The larger portion of Wood Group companies provide topsides process design engineering, life-of-field engineering (modifying existing platforms to accommodate reservoir changes), and subsea and pipeline engineering. This business is a portal for the eventual contracting for overall O&M responsibility. For example, a South American client hired the company 6 years ago to engineer and commission new facilities, including the recruitment, hiring and training of 200 employees from the local population. Their incentive was based on their effectiveness in developing the local workforce and maintaining high health and safety performance levels. Then, their role shifted to helping the client optimize the operation of both new and existing facilities. They were rewarded for reducing costs by sharing in the cost savings. Now, responsible for the entire O&M operation, Wood Group is paid a fee based on the throughput of the plant.

Recruitment a challenge

Both companies pride themselves on being able to attract, train and develop operations employees in the face of a very tight market for such people in the US. In some respects, the turnover makes the relative stability and good benefits of their companies very attractive. The flexibility of multiple clients and field locations within a region allows them to optimize personnel usage and maintain staff levels. Some individuals can find themselves working on the same platforms where they used to be company employees, but without the uncertainty of M&A-driven layoffs. The companies recognize that with an average age of about 45-48 years, the US operations labor pool will need an influx of new people. Stealing from the "other guy" is no longer an option. Both companies are looking at similar industries (power plants, gas processing plants, etc.) as potential sources of employees. Both also see the importance of a "well put together" in-house training and competency assurance program.

Internationally, the challenge of finding O&M staff is not so great, but many clients are required to hire and train local employees. This makes the recruitment and training functions even more important.
At Chevron's operations in the Gulf of Thailand (Tantawan and Benchamas fields), there are four fixed platforms flowing to an FPSO in one field and five fixed platforms and an FSO in the second. Baker Energy organized a 5-year plan for the deployment of a fully trained workforce composed of at least 90% Thai national employees. The Thai national workers were in training and working in operations within 3 months.
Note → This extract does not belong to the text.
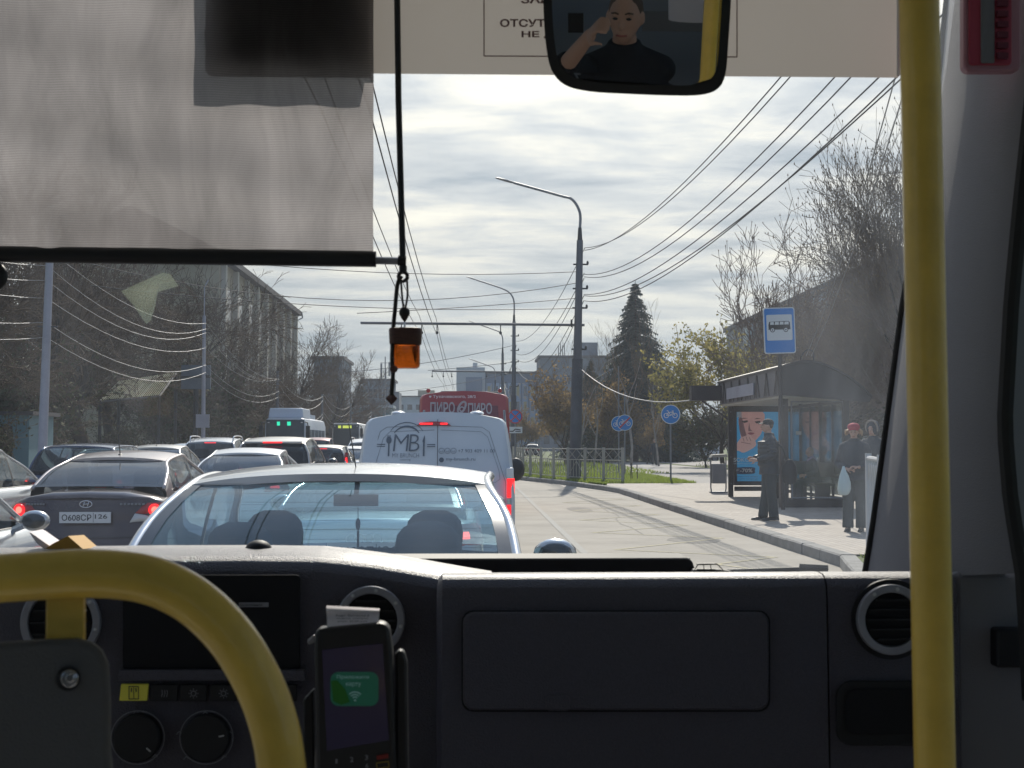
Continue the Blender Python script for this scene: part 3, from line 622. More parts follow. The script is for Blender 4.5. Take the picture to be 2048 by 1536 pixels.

This project is the largest and most comprehensive O&M contract assignment in the Gulf of Thailand.

As producing regions mature around the world, both offshore and onshore, opportunities for operations outsourcing will grow. Venezuela and Colombia, UK North Sea, Trinidad, Brazil and Asia Pacific are all areas with potential for more of these sorts of partnerships. Working up the value chain from traditionally outsourced functions to a total O&M function will require that the service companies build relationships with producers that highlight the service companies' unique capability for optimizing production as well as reducing costs.